Melihat minimnya peluang bisnis kereta api di dalam negeri, akhirnya Budi yang sudah bergabung dengan INKA sejak 2018, mempersiapkan strategis transformasi bisnis. Salah satunya memproduksi banyak jenis kereta baru dan merambah pasar internasional.
Untuk pasar internasional, INKA mencari peluang di banyak negara mulai dari Bangladesh, Filipina, Pakistan hingga negara-negara di Benua Afrika. Khusus Afrika, saat ini perusahaan tengah berdiskusi dengan sejumlah negara seperti Zambia, Kongo, hingga Zimbabwe.
“Afrika itu menurut saya ekonomi masa depan. Sekarang belum digarap secara maksimal, tapi lama-lama pasti digarap. Karena dia punya potensi tambang yang sangat besar. Logistik untuk angkutan mineral banyak di sana, ada emas dan macam-macam.” kata Budi.
“Ini sudah proses 3 tahun, it’s okay lah kita coba. Nggak mudah memang, kita coba lihat.” lanjutnya.
INKA juga melakukan transformasi bisnis dengan mendiversifikasi produk jualannya. Beberapa di antaranya yang tengah dikembangkan perusahaan adalah trem baterai hingga bus listrik.
Untuk trem baterai, INKA telah memproduksi satu prototipe yang siap dipakai untuk digunakan di Bali. Sedangkan bus listrik, saat ini perusahaan tengah memproduksi bus listrik dengan tingkat kandungan dalam negeri (TKDN) yang lebih tinggi.
“Dari pengalaman teman-teman mengoprek trem baterai itu, paling nggak sudah tahu baterai itu apa sih. Kedua, bagaimana mengintegrasikan baterai pada suatu fungsi penggerak kereta. Ini kita sudah coba alhamdulillah walaupun dengan motor seadanya, tapi secara fungsi oke.” jelas Budi.

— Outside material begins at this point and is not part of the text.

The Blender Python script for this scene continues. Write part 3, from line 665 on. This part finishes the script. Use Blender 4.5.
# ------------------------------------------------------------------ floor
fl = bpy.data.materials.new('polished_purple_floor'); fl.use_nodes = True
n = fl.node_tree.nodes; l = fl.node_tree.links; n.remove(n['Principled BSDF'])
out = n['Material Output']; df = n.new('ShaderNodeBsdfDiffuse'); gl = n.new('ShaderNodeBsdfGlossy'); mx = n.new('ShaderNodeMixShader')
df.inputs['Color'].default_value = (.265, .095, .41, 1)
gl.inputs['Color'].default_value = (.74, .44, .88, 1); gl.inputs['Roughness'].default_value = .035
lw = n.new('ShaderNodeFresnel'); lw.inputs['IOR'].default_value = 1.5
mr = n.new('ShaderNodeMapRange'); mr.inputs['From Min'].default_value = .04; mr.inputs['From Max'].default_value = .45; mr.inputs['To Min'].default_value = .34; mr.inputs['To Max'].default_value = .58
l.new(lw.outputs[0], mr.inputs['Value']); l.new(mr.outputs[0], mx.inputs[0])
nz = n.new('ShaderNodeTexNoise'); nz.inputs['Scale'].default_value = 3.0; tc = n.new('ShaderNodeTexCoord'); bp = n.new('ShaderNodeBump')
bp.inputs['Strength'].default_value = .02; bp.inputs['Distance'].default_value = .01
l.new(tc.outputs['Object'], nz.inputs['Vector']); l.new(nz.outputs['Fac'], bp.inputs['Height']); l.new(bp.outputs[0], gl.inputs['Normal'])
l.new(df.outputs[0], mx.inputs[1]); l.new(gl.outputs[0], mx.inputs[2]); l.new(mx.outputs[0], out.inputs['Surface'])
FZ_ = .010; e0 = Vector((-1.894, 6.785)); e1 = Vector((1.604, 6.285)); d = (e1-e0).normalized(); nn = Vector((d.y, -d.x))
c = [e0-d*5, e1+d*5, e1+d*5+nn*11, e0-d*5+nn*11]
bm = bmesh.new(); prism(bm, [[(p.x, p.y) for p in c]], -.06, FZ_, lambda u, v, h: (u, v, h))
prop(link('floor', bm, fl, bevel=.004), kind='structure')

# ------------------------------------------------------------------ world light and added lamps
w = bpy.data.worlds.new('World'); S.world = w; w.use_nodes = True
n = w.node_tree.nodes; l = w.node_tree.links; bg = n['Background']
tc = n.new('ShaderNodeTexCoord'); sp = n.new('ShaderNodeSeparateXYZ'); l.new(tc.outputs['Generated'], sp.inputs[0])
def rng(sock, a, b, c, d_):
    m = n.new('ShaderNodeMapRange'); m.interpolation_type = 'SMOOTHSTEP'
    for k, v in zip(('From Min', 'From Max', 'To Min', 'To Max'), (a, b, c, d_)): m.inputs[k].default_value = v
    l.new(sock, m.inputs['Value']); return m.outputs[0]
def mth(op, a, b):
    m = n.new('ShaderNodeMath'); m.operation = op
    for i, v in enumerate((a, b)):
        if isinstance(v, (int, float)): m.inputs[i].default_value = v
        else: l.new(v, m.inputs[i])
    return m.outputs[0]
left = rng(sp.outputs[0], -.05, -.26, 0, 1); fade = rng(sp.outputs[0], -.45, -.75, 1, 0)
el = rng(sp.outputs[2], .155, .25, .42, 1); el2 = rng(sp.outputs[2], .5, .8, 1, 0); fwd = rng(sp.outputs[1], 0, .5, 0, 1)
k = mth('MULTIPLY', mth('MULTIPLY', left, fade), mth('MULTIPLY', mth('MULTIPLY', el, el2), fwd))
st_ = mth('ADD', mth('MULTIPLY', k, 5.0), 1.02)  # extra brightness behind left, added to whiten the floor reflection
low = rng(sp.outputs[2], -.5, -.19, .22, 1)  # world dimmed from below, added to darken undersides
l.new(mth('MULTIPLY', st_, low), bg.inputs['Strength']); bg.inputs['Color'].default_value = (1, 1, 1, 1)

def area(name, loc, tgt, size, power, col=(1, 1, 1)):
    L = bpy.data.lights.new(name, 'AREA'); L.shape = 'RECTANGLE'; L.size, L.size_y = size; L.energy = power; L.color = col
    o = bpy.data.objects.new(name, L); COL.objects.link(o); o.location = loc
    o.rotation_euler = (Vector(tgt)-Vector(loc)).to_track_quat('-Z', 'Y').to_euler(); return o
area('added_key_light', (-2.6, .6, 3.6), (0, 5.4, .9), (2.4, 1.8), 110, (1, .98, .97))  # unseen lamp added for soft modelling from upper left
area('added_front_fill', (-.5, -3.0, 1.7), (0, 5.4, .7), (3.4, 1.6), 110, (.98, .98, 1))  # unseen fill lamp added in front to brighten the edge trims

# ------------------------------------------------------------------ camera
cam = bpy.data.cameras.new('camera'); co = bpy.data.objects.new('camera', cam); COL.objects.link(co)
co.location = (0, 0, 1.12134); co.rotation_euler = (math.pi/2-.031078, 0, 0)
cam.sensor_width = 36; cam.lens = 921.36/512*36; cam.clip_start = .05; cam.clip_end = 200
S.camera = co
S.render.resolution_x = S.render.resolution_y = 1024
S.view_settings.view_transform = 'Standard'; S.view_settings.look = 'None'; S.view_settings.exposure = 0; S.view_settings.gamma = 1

Sementara untuk bus listrik, INKA meminjam 30 bus untuk program buy the service Kementerian Perhubungan demi mendukung presidensi G20. Pakistan disebut tertarik membeli ribuan bus listrik buatan INKA.
“Pakistan itu pemerintahnya ingin ganti bus yang di Karachi. Itu 14 ribu bus di Karachi saja yang mau diganti pakai EV. Sanggup nggak INKA ditanya? Sanggup.” kata Budi.